# [Data block]
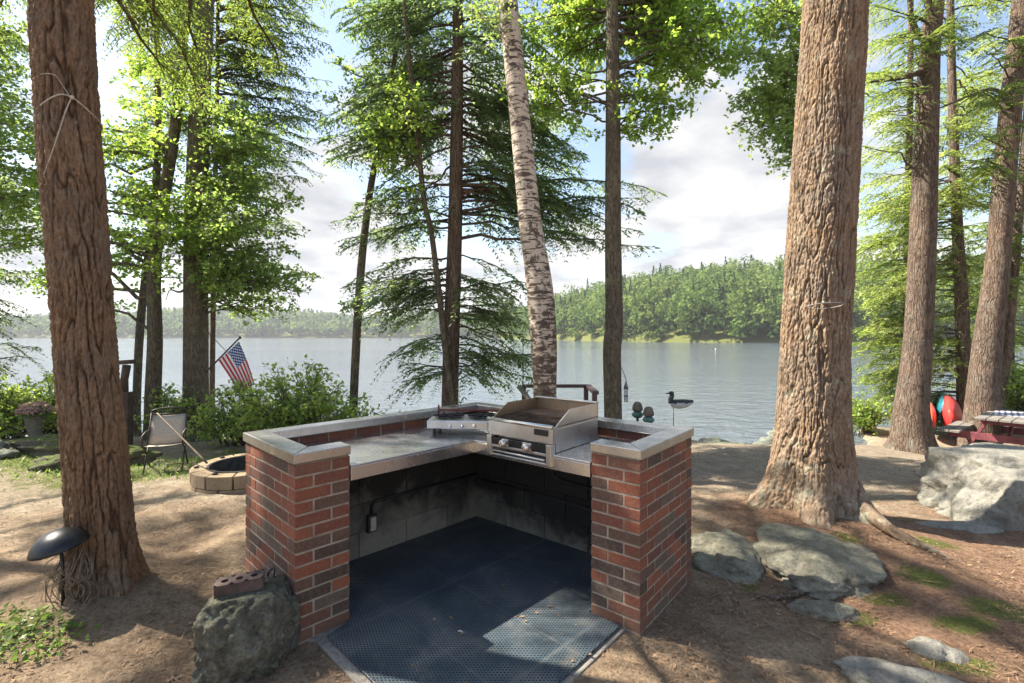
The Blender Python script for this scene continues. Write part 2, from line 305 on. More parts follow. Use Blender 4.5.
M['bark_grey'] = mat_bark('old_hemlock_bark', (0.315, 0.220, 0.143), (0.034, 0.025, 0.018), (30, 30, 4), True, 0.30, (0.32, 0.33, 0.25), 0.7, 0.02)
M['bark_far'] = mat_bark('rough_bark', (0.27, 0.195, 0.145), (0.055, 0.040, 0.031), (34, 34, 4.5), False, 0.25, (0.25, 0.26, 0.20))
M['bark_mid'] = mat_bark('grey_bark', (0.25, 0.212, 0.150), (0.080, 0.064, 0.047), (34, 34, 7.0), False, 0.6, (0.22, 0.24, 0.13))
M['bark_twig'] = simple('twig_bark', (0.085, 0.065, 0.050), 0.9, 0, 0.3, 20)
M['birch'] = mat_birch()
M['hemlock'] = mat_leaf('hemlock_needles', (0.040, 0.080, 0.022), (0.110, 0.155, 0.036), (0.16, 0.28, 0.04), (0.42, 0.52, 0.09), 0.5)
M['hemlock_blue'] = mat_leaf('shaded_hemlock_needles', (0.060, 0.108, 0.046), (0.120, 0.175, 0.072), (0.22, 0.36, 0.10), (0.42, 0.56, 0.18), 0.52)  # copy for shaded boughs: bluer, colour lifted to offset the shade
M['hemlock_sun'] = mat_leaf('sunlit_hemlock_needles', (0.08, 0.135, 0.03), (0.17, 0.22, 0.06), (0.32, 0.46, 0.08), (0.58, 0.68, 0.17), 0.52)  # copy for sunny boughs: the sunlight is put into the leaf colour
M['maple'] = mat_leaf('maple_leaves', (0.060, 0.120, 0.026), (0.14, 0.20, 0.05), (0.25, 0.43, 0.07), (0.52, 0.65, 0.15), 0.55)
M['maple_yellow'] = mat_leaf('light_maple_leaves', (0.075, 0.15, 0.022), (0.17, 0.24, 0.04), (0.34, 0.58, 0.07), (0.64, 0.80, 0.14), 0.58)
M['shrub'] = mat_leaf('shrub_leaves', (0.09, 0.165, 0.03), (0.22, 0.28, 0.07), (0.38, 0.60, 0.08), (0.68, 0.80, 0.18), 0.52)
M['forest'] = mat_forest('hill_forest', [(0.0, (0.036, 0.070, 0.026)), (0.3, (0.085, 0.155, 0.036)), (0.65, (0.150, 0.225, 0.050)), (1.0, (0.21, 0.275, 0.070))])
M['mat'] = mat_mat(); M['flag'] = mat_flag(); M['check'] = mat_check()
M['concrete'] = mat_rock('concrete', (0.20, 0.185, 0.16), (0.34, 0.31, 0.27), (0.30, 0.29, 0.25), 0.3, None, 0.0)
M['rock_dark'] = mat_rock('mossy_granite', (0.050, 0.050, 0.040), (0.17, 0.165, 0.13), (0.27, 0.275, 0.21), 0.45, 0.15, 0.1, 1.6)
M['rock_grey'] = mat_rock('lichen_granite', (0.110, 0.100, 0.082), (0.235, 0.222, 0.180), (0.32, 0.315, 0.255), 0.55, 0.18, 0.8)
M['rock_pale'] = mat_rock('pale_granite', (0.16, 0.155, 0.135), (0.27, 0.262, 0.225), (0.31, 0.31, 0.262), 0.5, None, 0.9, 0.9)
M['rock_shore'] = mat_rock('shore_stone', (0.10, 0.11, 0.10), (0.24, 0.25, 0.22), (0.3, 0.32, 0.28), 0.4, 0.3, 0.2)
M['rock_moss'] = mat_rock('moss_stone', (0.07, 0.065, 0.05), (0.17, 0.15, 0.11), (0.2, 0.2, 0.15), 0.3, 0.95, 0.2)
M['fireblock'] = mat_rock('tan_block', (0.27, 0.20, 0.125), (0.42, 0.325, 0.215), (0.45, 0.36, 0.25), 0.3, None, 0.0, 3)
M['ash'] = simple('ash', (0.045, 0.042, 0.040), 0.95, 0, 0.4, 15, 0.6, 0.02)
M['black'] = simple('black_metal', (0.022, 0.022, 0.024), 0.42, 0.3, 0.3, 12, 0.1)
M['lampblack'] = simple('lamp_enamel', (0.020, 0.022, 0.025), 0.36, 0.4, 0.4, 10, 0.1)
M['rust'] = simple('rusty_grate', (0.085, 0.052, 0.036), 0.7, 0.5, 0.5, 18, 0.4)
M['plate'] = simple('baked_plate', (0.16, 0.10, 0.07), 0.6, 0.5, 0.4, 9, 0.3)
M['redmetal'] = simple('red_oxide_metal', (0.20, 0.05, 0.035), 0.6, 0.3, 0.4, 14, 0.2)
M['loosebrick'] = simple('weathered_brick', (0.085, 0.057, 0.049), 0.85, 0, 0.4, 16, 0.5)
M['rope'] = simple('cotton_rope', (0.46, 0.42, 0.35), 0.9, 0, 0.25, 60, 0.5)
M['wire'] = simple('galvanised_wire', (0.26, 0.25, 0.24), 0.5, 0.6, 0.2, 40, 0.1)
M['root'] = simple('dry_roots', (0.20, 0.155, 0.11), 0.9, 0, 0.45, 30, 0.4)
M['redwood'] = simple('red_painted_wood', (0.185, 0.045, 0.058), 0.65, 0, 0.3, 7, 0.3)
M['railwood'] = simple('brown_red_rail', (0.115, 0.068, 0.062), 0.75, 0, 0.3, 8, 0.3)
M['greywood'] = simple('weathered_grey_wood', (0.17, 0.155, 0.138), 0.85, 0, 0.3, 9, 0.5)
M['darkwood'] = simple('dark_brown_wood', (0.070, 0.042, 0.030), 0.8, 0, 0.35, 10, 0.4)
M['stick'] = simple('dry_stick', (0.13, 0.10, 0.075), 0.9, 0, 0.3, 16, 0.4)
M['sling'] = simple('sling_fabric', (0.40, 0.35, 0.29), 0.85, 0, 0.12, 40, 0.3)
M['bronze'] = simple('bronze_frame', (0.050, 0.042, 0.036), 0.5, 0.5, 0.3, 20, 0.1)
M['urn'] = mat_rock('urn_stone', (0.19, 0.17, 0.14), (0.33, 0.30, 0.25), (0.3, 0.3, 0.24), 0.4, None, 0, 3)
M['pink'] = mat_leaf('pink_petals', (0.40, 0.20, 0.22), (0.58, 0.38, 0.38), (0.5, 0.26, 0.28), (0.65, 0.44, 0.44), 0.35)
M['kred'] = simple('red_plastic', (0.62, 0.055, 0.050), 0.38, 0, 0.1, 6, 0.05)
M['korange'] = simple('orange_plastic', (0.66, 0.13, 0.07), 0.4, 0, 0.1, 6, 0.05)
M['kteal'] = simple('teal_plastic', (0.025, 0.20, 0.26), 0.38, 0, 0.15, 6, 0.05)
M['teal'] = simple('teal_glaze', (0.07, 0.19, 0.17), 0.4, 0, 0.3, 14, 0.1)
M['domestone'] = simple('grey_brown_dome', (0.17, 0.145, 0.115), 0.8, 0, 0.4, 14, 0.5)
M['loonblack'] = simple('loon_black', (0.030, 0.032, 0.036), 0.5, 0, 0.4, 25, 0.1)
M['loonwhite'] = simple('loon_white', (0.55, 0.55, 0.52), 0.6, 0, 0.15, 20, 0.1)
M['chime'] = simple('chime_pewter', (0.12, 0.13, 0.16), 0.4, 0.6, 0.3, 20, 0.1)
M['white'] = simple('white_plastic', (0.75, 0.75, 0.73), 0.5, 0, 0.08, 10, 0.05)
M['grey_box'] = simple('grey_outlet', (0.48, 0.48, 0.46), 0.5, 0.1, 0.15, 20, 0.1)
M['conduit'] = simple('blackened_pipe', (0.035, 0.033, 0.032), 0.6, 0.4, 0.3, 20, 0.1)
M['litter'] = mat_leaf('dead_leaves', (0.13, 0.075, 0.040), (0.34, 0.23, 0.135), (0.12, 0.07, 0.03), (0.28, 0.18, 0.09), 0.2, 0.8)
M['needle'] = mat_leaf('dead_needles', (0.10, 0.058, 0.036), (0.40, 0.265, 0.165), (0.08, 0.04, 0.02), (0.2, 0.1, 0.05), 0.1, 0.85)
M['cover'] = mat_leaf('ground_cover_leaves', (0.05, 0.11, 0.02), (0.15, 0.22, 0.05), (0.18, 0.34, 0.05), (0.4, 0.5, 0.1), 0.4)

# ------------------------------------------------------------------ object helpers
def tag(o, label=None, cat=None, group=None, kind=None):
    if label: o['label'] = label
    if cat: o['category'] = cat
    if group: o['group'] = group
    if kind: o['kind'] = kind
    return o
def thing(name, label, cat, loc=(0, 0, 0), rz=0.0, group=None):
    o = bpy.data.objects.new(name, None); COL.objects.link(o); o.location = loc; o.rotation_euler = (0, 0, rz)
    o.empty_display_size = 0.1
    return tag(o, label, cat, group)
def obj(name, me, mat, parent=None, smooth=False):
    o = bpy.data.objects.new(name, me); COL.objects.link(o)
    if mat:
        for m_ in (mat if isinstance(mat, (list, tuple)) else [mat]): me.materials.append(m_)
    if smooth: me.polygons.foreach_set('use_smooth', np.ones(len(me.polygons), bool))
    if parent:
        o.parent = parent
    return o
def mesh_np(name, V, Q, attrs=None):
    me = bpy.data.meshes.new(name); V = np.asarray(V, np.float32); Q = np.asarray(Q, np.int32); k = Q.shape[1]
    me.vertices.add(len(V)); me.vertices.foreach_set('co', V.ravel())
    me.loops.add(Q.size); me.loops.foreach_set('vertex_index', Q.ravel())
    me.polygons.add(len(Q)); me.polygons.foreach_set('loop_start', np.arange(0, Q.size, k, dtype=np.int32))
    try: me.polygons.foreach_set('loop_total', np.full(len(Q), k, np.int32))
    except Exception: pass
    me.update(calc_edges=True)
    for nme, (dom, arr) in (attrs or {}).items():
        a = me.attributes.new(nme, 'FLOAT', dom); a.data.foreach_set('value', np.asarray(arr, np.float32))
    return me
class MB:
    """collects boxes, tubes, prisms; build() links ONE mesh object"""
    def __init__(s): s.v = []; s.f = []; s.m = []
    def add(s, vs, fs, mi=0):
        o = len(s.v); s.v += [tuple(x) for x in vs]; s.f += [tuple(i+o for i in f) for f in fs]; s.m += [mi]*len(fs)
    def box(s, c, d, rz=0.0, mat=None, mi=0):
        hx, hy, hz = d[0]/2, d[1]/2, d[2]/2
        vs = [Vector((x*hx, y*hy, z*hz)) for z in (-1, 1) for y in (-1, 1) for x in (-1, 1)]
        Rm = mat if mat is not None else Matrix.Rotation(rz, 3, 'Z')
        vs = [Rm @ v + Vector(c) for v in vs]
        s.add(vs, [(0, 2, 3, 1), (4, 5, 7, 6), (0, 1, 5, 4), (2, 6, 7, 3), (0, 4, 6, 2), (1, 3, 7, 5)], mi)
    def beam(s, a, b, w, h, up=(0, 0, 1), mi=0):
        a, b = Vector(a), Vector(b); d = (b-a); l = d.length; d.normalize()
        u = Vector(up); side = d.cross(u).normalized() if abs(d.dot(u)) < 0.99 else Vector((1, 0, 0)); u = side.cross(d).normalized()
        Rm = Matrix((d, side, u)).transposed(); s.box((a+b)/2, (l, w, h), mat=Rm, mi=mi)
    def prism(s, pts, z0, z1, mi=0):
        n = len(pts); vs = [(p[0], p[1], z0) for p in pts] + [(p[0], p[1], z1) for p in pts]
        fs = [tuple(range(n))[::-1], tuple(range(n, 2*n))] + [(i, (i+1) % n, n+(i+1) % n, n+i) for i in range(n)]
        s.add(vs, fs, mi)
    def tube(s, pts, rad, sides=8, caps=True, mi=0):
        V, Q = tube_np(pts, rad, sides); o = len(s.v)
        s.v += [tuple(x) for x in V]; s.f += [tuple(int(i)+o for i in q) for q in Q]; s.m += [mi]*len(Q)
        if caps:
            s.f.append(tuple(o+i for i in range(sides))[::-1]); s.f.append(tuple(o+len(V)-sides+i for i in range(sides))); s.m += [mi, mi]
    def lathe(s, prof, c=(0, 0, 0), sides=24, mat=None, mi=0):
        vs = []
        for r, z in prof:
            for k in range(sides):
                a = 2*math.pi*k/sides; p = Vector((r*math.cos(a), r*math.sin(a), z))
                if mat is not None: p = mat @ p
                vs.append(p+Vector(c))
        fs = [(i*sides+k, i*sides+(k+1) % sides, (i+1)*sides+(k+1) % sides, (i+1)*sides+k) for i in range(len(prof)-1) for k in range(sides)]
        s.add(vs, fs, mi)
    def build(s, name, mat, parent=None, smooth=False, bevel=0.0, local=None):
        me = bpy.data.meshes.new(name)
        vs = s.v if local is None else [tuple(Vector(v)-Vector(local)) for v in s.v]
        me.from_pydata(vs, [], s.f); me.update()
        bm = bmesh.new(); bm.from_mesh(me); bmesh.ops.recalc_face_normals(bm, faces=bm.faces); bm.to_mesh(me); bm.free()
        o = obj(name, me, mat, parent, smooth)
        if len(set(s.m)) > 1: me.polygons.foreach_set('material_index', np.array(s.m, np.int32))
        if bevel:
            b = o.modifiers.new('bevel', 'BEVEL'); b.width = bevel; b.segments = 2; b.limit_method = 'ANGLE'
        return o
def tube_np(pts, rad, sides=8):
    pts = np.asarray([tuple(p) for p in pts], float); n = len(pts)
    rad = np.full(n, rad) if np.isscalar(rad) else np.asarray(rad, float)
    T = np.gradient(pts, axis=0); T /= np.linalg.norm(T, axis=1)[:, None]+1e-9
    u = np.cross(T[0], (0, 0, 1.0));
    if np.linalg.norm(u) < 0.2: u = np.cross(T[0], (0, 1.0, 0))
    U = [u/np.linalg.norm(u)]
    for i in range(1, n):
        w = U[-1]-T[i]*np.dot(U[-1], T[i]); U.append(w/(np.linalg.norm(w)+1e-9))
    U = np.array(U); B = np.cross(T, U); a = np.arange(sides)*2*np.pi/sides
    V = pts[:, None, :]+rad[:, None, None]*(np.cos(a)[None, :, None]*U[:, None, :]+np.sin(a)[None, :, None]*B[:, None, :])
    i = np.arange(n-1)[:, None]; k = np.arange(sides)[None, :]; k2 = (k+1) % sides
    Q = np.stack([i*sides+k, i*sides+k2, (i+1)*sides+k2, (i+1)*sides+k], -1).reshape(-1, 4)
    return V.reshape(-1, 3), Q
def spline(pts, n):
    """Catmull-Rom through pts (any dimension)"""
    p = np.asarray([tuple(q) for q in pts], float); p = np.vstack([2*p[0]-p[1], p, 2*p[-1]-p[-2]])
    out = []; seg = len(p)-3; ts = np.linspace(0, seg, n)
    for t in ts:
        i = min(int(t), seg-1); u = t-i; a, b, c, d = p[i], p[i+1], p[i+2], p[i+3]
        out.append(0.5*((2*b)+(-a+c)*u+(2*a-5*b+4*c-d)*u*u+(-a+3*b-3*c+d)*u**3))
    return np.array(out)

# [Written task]
Every line from the start of the listing above through the line with "0.56, 0.18), 0.52)" should be repeated exactly; skip the pictures and add nothing else.

# [Solution to this problem]
The Blender Python script for this scene continues. Write part 2, from line 305 on. More parts follow. Use Blender 4.5.
M['bark_grey'] = mat_bark('old_hemlock_bark', (0.315, 0.220, 0.143), (0.034, 0.025, 0.018), (30, 30, 4), True, 0.30, (0.32, 0.33, 0.25), 0.7, 0.02)
M['bark_far'] = mat_bark('rough_bark', (0.27, 0.195, 0.145), (0.055, 0.040, 0.031), (34, 34, 4.5), False, 0.25, (0.25, 0.26, 0.20))
M['bark_mid'] = mat_bark('grey_bark', (0.25, 0.212, 0.150), (0.080, 0.064, 0.047), (34, 34, 7.0), False, 0.6, (0.22, 0.24, 0.13))
M['bark_twig'] = simple('twig_bark', (0.085, 0.065, 0.050), 0.9, 0, 0.3, 20)
M['birch'] = mat_birch()
M['hemlock'] = mat_leaf('hemlock_needles', (0.040, 0.080, 0.022), (0.110, 0.155, 0.036), (0.16, 0.28, 0.04), (0.42, 0.52, 0.09), 0.5)
M['hemlock_blue'] = mat_leaf('shaded_hemlock_needles', (0.060, 0.108, 0.046), (0.120, 0.175, 0.072), (0.22, 0.36, 0.10), (0.42, 0.56, 0.18), 0.52)  # copy for shaded boughs: bluer, colour lifted to offset the shade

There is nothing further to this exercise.